Mike, the most articulate of the group, explained that they were scared to go to school today. He said that there was a mentally unstable student in his grade, who boasted about owning firearms and whom the students believed was capable of carrying out a ‘copycat assault’ on his classmates.
So far, on Gogodemo, I’ve cycled through 17 countries and have spoken to pupils, children and parents about schooling in every one of them. In many countries there were complaints about infrastructure and materials, badly paid teachers, inappropriate curricula and poor discipline. But in every country, the pupils regarded their school as ‘sanctuary’,- a safe place to learn and have fun with their classmates.-Except that is, in the USA!
Here I am, in the wealthiest, most powerful country in the world and I’m meeting pupils who are frightened of being butchered by their own classmates in the hallways of their schools.
“Shame on you!” I’m not afraid to shout at anyone who believes that the right of Americans to bear arms is more important than the right of innocent children to feel safe at school.

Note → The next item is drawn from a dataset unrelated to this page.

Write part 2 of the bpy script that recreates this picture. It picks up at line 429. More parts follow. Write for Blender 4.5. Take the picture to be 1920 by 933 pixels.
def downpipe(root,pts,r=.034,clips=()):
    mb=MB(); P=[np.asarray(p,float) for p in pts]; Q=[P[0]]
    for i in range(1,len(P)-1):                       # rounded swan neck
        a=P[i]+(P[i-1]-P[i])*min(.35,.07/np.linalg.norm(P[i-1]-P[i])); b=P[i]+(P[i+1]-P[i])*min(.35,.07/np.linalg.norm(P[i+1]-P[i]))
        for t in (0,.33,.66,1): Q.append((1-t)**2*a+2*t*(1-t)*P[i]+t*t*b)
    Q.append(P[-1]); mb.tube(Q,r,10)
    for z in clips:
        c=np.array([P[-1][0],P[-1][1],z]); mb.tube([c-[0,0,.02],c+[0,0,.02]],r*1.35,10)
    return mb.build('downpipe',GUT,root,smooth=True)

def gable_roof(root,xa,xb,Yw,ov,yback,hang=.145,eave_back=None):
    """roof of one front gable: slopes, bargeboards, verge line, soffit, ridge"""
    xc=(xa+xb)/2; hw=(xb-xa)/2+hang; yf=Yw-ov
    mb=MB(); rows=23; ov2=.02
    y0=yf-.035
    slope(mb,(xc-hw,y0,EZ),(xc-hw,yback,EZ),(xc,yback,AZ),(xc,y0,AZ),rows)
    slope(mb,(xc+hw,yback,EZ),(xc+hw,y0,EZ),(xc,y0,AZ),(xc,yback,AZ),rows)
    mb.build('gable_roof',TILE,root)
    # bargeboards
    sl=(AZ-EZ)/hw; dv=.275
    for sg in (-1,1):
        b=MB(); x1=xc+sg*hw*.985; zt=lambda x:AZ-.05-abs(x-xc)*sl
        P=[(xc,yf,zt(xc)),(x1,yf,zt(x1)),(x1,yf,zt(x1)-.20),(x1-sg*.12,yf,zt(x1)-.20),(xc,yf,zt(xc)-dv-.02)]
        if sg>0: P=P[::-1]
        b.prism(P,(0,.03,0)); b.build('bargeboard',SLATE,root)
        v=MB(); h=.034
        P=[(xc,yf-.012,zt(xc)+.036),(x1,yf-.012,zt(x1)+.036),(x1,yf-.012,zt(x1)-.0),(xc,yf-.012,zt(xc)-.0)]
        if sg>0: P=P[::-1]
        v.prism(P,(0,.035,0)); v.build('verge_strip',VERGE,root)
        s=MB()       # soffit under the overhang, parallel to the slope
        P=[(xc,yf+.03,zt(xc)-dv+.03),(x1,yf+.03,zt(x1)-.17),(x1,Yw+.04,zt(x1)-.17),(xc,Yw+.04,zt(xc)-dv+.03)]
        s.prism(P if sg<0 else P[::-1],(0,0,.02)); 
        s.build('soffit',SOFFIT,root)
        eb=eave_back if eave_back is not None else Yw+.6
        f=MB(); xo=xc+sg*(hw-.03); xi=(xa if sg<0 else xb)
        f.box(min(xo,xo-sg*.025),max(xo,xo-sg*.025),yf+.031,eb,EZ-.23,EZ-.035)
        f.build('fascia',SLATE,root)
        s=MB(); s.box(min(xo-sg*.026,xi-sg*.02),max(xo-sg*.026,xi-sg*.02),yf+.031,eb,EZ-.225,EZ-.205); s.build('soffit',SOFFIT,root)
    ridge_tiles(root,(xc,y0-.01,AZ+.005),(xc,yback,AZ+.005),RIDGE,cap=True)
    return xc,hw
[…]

I say ‘John Wayne is dead’ There’s no longer a threat from Reds under the bed! Nobody in a civilized country needs to own an assault rifle. If the IRA and the loyalist paramilitary organizations in Northern Ireland could be persuaded to decommission their weapons within a relatively short time frame, then so can the gun owners of America. Now is the time to act! Background checks are not enough. These weapons need to be taken out of circulation.
I have to admit that I was somewhat rattled by my encounter with the military police man this morning and again by my conversation with the students in McDonald’s.
However, the rain at least had stopped and I continued eastwards finding myself back on my old friend,-Highway 10.
The crosswind, if anything had become stronger and gustier and several times I felt that I was going to be blown into the path of traffic coming from behind me, So I rerouted onto some side roads running more or less eastwards a few kilometers from the highway.
The landscape had changed dramatically. Lush pastures replaced the desert with lots of small deciduous trees.
Most of the farmsteads were small and looked fairly run down.
Soon it became dark and I had to find a place to camp. But finding a suitable campsite proved to be much more difficult than I thought. Despite the fact that I was in open countryside, all of the fields where fenced in and where where many signs saying, ‘private property’, ‘keep out’, ‘trespassers will be prosecuted’ and the one which was the nail in the coffin for me today, -‘Due to the increased cost of ammo, we no longer fire warning shots. Be warned!’
An English man’s home is his castle, -whatever ‘castle’ may imply, but it seems that the American man’s home is his well armed fortress. -I kept cycling into the gloom.
Fortunately, a half hour or so later, I reached the welcome sounding town of Luling and found a vacant lot next to the garden of a nicely maintained home where a sign had been erected in the garden saying, ‘All welcome here!’ -Sanctuary for Gogodermo!